** Data **
══════════
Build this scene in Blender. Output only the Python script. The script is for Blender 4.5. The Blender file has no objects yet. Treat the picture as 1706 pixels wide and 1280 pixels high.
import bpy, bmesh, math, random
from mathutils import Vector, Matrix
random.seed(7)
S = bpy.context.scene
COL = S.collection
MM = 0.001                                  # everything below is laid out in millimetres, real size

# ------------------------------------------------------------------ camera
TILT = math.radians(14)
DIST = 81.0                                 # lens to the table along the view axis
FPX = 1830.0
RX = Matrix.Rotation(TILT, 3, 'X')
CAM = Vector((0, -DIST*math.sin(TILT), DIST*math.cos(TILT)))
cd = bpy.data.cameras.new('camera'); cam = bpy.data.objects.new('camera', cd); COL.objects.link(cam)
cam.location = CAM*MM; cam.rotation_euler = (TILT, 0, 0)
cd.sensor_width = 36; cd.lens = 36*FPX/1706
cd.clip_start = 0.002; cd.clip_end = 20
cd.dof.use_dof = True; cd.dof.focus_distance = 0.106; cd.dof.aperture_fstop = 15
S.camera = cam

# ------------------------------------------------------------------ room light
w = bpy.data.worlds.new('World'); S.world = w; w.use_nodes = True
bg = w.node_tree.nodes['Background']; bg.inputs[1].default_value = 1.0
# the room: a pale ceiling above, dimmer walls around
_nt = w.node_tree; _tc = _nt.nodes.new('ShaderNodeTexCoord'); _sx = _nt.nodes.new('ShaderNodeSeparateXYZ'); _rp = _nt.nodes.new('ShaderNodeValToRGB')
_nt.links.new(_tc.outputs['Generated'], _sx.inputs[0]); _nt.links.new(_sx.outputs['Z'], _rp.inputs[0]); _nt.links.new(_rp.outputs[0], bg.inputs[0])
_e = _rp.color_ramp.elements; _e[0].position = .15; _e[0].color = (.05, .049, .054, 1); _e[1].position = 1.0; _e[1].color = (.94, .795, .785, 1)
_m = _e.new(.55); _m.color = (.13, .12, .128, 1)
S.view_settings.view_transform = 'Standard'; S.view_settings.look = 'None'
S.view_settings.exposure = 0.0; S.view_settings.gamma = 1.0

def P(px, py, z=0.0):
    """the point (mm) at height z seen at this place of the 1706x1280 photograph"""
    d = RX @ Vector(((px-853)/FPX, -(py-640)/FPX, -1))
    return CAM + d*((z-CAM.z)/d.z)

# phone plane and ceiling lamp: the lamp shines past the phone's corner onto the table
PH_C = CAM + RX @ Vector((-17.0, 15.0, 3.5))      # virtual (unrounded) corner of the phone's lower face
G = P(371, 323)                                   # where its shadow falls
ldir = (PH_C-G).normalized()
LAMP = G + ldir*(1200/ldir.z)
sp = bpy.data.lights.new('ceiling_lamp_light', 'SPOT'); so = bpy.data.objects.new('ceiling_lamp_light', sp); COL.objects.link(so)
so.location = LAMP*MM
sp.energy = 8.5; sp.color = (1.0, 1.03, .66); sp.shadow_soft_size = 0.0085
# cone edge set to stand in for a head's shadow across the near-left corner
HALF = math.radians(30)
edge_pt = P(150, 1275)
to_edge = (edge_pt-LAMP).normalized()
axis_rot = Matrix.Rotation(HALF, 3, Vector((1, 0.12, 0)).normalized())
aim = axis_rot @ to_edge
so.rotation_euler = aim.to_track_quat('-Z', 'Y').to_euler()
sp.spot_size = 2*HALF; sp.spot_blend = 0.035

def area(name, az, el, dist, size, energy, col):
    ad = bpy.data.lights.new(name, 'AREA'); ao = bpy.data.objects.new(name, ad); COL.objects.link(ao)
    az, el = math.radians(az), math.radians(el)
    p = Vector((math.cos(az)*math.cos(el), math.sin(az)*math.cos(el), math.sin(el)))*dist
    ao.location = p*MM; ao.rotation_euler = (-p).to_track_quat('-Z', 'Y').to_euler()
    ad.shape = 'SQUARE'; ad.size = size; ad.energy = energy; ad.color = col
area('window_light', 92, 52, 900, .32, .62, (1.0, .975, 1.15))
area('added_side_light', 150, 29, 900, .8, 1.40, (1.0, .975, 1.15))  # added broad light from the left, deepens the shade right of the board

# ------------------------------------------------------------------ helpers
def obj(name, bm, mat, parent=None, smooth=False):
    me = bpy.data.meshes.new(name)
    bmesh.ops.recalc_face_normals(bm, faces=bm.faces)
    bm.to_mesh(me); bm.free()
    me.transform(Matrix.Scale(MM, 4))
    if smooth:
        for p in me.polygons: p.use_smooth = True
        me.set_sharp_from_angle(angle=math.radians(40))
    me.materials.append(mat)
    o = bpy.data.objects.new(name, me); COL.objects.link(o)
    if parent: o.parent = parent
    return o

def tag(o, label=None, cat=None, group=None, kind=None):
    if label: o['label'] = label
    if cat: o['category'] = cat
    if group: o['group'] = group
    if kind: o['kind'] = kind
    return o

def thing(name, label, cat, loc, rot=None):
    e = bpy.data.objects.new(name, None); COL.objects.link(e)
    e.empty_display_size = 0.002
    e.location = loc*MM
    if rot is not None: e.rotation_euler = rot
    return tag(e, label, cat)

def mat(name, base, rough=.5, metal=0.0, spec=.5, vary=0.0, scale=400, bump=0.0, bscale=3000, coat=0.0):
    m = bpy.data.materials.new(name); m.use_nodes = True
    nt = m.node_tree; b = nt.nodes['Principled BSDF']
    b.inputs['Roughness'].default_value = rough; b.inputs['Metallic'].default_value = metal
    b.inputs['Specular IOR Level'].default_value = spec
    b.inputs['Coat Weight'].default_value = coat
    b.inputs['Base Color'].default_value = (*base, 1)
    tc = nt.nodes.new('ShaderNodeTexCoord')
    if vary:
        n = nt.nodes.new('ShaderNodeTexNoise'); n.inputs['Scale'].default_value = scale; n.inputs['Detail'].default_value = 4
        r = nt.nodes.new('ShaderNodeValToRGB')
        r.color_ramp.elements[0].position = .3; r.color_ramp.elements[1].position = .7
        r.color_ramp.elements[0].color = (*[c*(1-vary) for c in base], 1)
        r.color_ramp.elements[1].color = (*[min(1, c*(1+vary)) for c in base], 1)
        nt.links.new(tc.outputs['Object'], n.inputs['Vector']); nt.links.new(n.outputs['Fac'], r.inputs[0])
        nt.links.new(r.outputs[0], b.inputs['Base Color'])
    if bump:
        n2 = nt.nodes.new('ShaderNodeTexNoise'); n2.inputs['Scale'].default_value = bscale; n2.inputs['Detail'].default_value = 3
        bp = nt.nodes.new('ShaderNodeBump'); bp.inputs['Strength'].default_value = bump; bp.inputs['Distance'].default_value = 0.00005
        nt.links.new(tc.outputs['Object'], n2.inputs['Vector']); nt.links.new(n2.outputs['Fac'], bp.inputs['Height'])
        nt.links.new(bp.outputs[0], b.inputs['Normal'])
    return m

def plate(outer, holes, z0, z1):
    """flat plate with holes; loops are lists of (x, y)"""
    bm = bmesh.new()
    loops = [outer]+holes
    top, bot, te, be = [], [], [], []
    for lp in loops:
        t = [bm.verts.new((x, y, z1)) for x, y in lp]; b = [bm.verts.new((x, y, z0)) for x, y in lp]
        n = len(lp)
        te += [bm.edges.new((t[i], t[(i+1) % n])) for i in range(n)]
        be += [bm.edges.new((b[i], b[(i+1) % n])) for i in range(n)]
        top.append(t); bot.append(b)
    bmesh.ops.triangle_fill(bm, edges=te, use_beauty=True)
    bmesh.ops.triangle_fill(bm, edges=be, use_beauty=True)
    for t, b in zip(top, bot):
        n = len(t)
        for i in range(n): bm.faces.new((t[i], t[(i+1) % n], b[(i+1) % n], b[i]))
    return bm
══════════
** What the task asks **
Return exactly the lines from the beginning of the data above through the one containing "millimetres, real size", please. Include both end lines and add nothing else.

** Worked answer **
Build this scene in Blender. Output only the Python script. The script is for Blender 4.5. The Blender file has no objects yet. Treat the picture as 1706 pixels wide and 1280 pixels high.
import bpy, bmesh, math, random
from mathutils import Vector, Matrix
random.seed(7)
S = bpy.context.scene
COL = S.collection
MM = 0.001                                  # everything below is laid out in millimetres, real size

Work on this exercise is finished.